The third electrodes 53 can be formed by depositing a non-metallic conductive material, such as doped polycrystalline silicon. The same is for example conformally deposited until it completely fills the third trenches 823. The third electrodes 53 of FIG. 19 can be formed by CMP planarisation with stopping at the apex of the first and/or second electrodes 51, 52.

Alternatively, the third electrodes 53 can be formed by depositing a metallic material, such as W. For example, a first TiN layer is conformally deposited in the third trenches 823 to line the same. It extends, in an embodiment, over the insulating layer extending against the first and second electrodes 51, 52. A second layer of W is then deposited until the third trenches 823 are completely filled. Finally, the second electrodes 32 are formed by CMP planarisation, with stopping at the apex of the first electrodes 31.

Insertion of the third electrodes 53 between the first and second electrodes 51, 52 makes it possible to distribute the electrodes 51, 52, 53 with an pitch R/4. Thus the electrodes 51, 52, 53 have a reduced pitch on the active zone 2.

FIG. 21 sets forth the device of FIG. 19 which is connected to electrical contacts 9 during a reconnection step. The active zone 2 is also connected.
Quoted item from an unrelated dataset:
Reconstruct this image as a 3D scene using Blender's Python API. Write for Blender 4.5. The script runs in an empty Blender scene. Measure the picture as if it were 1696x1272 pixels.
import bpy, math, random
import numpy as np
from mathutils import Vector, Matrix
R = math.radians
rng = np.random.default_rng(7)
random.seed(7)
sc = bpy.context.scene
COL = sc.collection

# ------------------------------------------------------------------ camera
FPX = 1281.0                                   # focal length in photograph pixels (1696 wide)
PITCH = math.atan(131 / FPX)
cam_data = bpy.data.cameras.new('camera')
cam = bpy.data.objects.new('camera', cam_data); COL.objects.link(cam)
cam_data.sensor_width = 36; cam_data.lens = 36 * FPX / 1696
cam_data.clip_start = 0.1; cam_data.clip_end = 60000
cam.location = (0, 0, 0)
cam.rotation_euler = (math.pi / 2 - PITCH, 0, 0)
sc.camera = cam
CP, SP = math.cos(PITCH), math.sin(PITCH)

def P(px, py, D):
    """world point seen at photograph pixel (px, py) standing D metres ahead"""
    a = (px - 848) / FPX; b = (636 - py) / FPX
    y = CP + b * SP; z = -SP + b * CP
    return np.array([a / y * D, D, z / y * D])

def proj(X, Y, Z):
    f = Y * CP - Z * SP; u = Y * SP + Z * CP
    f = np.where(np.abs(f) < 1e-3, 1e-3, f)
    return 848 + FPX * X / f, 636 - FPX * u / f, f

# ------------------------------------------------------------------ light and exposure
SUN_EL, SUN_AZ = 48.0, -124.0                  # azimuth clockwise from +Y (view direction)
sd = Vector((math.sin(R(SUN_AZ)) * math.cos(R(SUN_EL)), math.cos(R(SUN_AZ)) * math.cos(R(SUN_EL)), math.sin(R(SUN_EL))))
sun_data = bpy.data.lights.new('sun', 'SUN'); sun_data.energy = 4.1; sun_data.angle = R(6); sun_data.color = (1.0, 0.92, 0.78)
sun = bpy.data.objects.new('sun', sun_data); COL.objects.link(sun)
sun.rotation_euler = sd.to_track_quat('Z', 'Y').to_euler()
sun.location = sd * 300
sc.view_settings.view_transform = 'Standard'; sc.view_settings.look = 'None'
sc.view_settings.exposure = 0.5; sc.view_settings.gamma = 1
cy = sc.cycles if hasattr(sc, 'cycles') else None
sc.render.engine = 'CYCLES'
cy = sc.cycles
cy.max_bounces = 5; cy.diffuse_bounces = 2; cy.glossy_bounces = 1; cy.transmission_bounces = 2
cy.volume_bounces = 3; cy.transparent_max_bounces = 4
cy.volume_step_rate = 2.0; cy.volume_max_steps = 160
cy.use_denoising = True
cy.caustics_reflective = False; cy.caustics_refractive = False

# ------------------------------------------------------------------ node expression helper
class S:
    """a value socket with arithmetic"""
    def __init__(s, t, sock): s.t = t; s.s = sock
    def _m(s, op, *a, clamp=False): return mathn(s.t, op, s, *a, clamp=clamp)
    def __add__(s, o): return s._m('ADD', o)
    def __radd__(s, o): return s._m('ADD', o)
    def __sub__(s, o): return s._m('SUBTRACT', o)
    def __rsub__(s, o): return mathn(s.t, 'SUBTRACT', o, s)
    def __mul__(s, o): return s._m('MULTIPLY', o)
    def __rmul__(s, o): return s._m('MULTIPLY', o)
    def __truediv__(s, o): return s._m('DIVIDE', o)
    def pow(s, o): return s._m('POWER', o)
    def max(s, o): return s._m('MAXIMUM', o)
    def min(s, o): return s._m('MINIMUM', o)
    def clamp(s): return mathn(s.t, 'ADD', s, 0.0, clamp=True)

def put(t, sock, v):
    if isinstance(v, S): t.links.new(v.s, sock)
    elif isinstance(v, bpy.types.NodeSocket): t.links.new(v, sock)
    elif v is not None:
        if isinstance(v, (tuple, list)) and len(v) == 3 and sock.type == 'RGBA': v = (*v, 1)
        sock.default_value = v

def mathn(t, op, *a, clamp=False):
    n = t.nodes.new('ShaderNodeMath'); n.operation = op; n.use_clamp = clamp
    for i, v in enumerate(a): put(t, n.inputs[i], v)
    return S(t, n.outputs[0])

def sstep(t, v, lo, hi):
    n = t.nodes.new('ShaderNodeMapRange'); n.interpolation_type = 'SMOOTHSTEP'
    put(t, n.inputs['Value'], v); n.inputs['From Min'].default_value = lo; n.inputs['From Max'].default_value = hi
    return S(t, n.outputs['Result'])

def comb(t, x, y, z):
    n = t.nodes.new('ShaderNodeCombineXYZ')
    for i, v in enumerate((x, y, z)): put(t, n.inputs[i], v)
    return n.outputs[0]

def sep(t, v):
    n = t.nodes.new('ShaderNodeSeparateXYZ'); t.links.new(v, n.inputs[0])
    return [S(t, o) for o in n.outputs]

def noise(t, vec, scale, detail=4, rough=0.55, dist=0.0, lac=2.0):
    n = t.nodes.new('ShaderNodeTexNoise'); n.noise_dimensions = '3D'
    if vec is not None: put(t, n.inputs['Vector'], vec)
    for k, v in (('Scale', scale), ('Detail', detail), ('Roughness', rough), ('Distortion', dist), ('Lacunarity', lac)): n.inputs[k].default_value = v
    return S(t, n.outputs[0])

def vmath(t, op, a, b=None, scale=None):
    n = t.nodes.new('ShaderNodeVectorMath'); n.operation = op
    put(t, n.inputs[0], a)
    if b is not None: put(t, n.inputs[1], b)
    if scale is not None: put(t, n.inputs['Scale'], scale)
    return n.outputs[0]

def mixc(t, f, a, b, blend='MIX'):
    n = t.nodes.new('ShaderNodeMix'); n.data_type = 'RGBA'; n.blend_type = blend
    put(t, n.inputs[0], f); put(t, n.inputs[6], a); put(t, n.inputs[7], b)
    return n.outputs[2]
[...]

In order to perform reconnection, an encapsulation is made in a third PMD layer 83. Wells for accommodating the contacts 9 are then made by DUV photolithography and anisotropic etching, for example by plasma. The wells are located, for example, vertically from the second branches 51b, 52b of the first and second electrodes 51, 52 and vertically from the first branches 53a of the third electrodes 53 (as illustrated by FIGS. 3, 4 and 21). Alternatively, the wells can be located vertically from the second branches 53b of the third electrodes 53 (case illustrated by FIG. 7). The contacts 9 are formed, for example, by depositing Ti/TiN followed by filling with W in order to contact all the electrodes 51, 52, 53 manufactured.